Material provided:
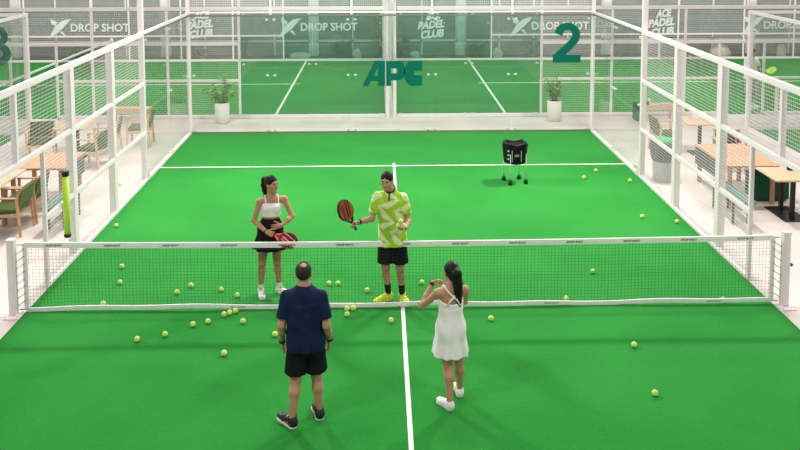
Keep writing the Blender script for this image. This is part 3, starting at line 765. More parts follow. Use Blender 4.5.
# ------------------------------------------------------------------ people: one continuous surface per body, grown from a distance field
def xf(J, s, sh):
    r = A_(J['root']); o = {}
    for k, v in J.items():
        if k in ('chestf', 'hipf', 'face') or k.startswith('hand') or isinstance(v, float): o[k] = v
        elif k == 'root': o[k] = tuple(r+A_(sh))
        else: o[k] = tuple(r+(A_(v)-r)*s+A_(sh))
    return o
class Grid:
    def __init__(s, lo, hi, h):
        s.lo = np.array(lo, float); s.h = h; s.n = (np.ceil((np.array(hi)-s.lo)/h).astype(int)+1)
        s.ax = [(s.lo[i]+h*np.arange(s.n[i])).astype(np.float32) for i in range(3)]
        s.D = np.full(tuple(s.n), 1.0, np.float32)
    def sub(s, lo, hi):
        a = np.clip(np.floor((np.array(lo)-s.lo)/s.h).astype(int), 0, s.n-1); b = np.clip(np.ceil((np.array(hi)-s.lo)/s.h).astype(int)+1, 1, s.n)
        sl = tuple(slice(a[i], max(b[i], a[i]+1)) for i in range(3))
        X = s.ax[0][sl[0]][:, None, None]; Y = s.ax[1][sl[1]][None, :, None]; Z = s.ax[2][sl[2]][None, None, :]
        return sl, X, Y, Z
    def add(s, prim, grow=0.0, op='u'):
        fn, lo, hi, k = prim; m = .03+k+max(grow, 0)
        sl, X, Y, Z = s.sub(np.array(lo)-m, np.array(hi)+m); d = fn(X, Y, Z)-grow; D = s.D[sl]
        if op == 'u':
            if k > 0:
                hh = np.clip(.5+.5*(D-d)/k, 0, 1); r = D*(1-hh)+d*hh-k*hh*(1-hh)
            else: r = np.minimum(D, d)
        else:  # cut away
            if k > 0:
                q = np.maximum(k-np.abs(D+d), 0)/k; r = np.maximum(D, -d)+q*q*k*.25
            else: r = np.maximum(D, -d)
        s.D[sl] = r; return s
    def plane(s, p, nrm, k=0):
        """keep the side opposite to nrm"""
        X, Y, Z = s.ax[0][:, None, None], s.ax[1][None, :, None], s.ax[2][None, None, :]
        d = (X-p[0])*nrm[0]+(Y-p[1])*nrm[1]+(Z-p[2])*nrm[2]; s.D = np.maximum(s.D, d.astype(np.float32)); return s
    def wrinkle(s, amp, f, seed=0):
        X, Y, Z = s.ax[0][:, None, None], s.ax[1][None, :, None], s.ax[2][None, None, :]
        s.D += (amp*(np.sin(f*(X*1.1+Z*.7)+seed)*np.sin(f*(Y*.9-Z*.5)+2*seed)+.6*np.sin(f*1.9*(X-.4*Z+Y)+seed))).astype(np.float32); return s
    def mesh(s, smooth=2):
        D = s.D; D[0] = D[-1] = 1; D[:, 0] = D[:, -1] = 1; D[:, :, 0] = D[:, :, -1] = 1
        I = D < 0; nx, ny, nz = D.shape
        c = np.zeros((nx-1, ny-1, nz-1), np.uint8)
        for i in (0, 1):
            for j in (0, 1):
                for k in (0, 1): c += I[i:nx-1+i, j:ny-1+j, k:nz-1+k]
        act = np.argwhere((c > 0) & (c < 8)); idx = np.full(c.shape, -1, np.int64); idx[tuple(act.T)] = np.arange(len(act))
        P = np.zeros((len(act), 3)); W = np.zeros(len(act))
        cs = [(0,0,0),(1,0,0),(0,1,0),(1,1,0),(0,0,1),(1,0,1),(0,1,1),(1,1,1)]
        for a, b in ((0,1),(2,3),(4,5),(6,7),(0,2),(1,3),(4,6),(5,7),(0,4),(1,5),(2,6),(3,7)):
            A, B = np.array(cs[a]), np.array(cs[b]); da = D[tuple((act+A).T)]; db = D[tuple((act+B).T)]
            m = (da < 0) != (db < 0); t = np.where(m, da/np.where(m, da-db, 1), 0)
            P += np.where(m[:, None], A+(B-A)*t[:, None], 0); W += m
        V = s.lo+(act+P/W[:, None])*s.h; F = []
        for ax in range(3):
            o = [i for i in range(3) if i != ax]
            a = [slice(None)]*3; b = [slice(None)]*3; a[ax] = slice(0, -1); b[ax] = slice(1, None)
            e = np.argwhere(I[tuple(a)] != I[tuple(b)]); fl = I[tuple(a)][tuple(e.T)]
            q = []
            for u, v in ((0, 0), (-1, 0), (-1, -1), (0, -1)):
                p = e.copy(); p[:, o[0]] += u; p[:, o[1]] += v; q.append(idx[tuple(p.T)])
            q = np.stack(q, 1); flip = fl if ax != 1 else ~fl
            q[~flip] = q[~flip][:, ::-1]; F.append(q)
        F = np.concatenate(F)
        for _ in range(smooth):
            S = np.zeros_like(V); C = np.zeros(len(V))
            for i in range(4):
                np.add.at(S, F[:, i], V[F[:, (i+1) % 4]]); np.add.at(C, F[:, i], 1)
                np.add.at(S, F[:, i], V[F[:, (i-1) % 4]]); np.add.at(C, F[:, i], 1)
            V = V*.45+.55*S/C[:, None]
        return V, F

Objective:
Copy all the lines of data exactly as they appear, dropping any images.

Exercise result:
Keep writing the Blender script for this image. This is part 3, starting at line 765. More parts follow. Use Blender 4.5.
# ------------------------------------------------------------------ people: one continuous surface per body, grown from a distance field
def xf(J, s, sh):
    r = A_(J['root']); o = {}
    for k, v in J.items():
        if k in ('chestf', 'hipf', 'face') or k.startswith('hand') or isinstance(v, float): o[k] = v
        elif k == 'root': o[k] = tuple(r+A_(sh))
        else: o[k] = tuple(r+(A_(v)-r)*s+A_(sh))
    return o
class Grid:
    def __init__(s, lo, hi, h):
        s.lo = np.array(lo, float); s.h = h; s.n = (np.ceil((np.array(hi)-s.lo)/h).astype(int)+1)
        s.ax = [(s.lo[i]+h*np.arange(s.n[i])).astype(np.float32) for i in range(3)]
        s.D = np.full(tuple(s.n), 1.0, np.float32)
    def sub(s, lo, hi):
        a = np.clip(np.floor((np.array(lo)-s.lo)/s.h).astype(int), 0, s.n-1); b = np.clip(np.ceil((np.array(hi)-s.lo)/s.h).astype(int)+1, 1, s.n)
        sl = tuple(slice(a[i], max(b[i], a[i]+1)) for i in range(3))
        X = s.ax[0][sl[0]][:, None, None]; Y = s.ax[1][sl[1]][None, :, None]; Z = s.ax[2][sl[2]][None, None, :]
        return sl, X, Y, Z
    def add(s, prim, grow=0.0, op='u'):
        fn, lo, hi, k = prim; m = .03+k+max(grow, 0)
        sl, X, Y, Z = s.sub(np.array(lo)-m, np.array(hi)+m); d = fn(X, Y, Z)-grow; D = s.D[sl]
        if op == 'u':
            if k > 0:
                hh = np.clip(.5+.5*(D-d)/k, 0, 1); r = D*(1-hh)+d*hh-k*hh*(1-hh)
            else: r = np.minimum(D, d)
        else:  # cut away
            if k > 0:
                q = np.maximum(k-np.abs(D+d), 0)/k; r = np.maximum(D, -d)+q*q*k*.25
            else: r = np.maximum(D, -d)
        s.D[sl] = r; return s
    def plane(s, p, nrm, k=0):
        """keep the side opposite to nrm"""
        X, Y, Z = s.ax[0][:, None, None], s.ax[1][None, :, None], s.ax[2][None, None, :]
        d = (X-p[0])*nrm[0]+(Y-p[1])*nrm[1]+(Z-p[2])*nrm[2]; s.D = np.maximum(s.D, d.astype(np.float32)); return s
    def wrinkle(s, amp, f, seed=0):
        X, Y, Z = s.ax[0][:, None, None], s.ax[1][None, :, None], s.ax[2][None, None, :]
        s.D += (amp*(np.sin(f*(X*1.1+Z*.7)+seed)*np.sin(f*(Y*.9-Z*.5)+2*seed)+.6*np.sin(f*1.9*(X-.4*Z+Y)+seed))).astype(np.float32); return s
    def mesh(s, smooth=2):
        D = s.D; D[0] = D[-1] = 1; D[:, 0] = D[:, -1] = 1; D[:, :, 0] = D[:, :, -1] = 1
        I = D < 0; nx, ny, nz = D.shape
        c = np.zeros((nx-1, ny-1, nz-1), np.uint8)
        for i in (0, 1):
            for j in (0, 1):
                for k in (0, 1): c += I[i:nx-1+i, j:ny-1+j, k:nz-1+k]
        act = np.argwhere((c > 0) & (c < 8)); idx = np.full(c.shape, -1, np.int64); idx[tuple(act.T)] = np.arange(len(act))
        P = np.zeros((len(act), 3)); W = np.zeros(len(act))
        cs = [(0,0,0),(1,0,0),(0,1,0),(1,1,0),(0,0,1),(1,0,1),(0,1,1),(1,1,1)]
        for a, b in ((0,1),(2,3),(4,5),(6,7),(0,2),(1,3),(4,6),(5,7),(0,4),(1,5),(2,6),(3,7)):
            A, B = np.array(cs[a]), np.array(cs[b]); da = D[tuple((act+A).T)]; db = D[tuple((act+B).T)]
            m = (da < 0) != (db < 0); t = np.where(m, da/np.where(m, da-db, 1), 0)
            P += np.where(m[:, None], A+(B-A)*t[:, None], 0); W += m
        V = s.lo+(act+P/W[:, None])*s.h; F = []
        for ax in range(3):
            o = [i for i in range(3) if i != ax]
            a = [slice(None)]*3; b = [slice(None)]*3; a[ax] = slice(0, -1); b[ax] = slice(1, None)
            e = np.argwhere(I[tuple(a)] != I[tuple(b)]); fl = I[tuple(a)][tuple(e.T)]
            q = []
            for u, v in ((0, 0), (-1, 0), (-1, -1), (0, -1)):
                p = e.copy(); p[:, o[0]] += u; p[:, o[1]] += v; q.append(idx[tuple(p.T)])
            q = np.stack(q, 1); flip = fl if ax != 1 else ~fl
            q[~flip] = q[~flip][:, ::-1]; F.append(q)
        F = np.concatenate(F)
        for _ in range(smooth):
            S = np.zeros_like(V); C = np.zeros(len(V))
            for i in range(4):
                np.add.at(S, F[:, i], V[F[:, (i+1) % 4]]); np.add.at(C, F[:, i], 1)
                np.add.at(S, F[:, i], V[F[:, (i-1) % 4]]); np.add.at(C, F[:, i], 1)
            V = V*.45+.55*S/C[:, None]
        return V, F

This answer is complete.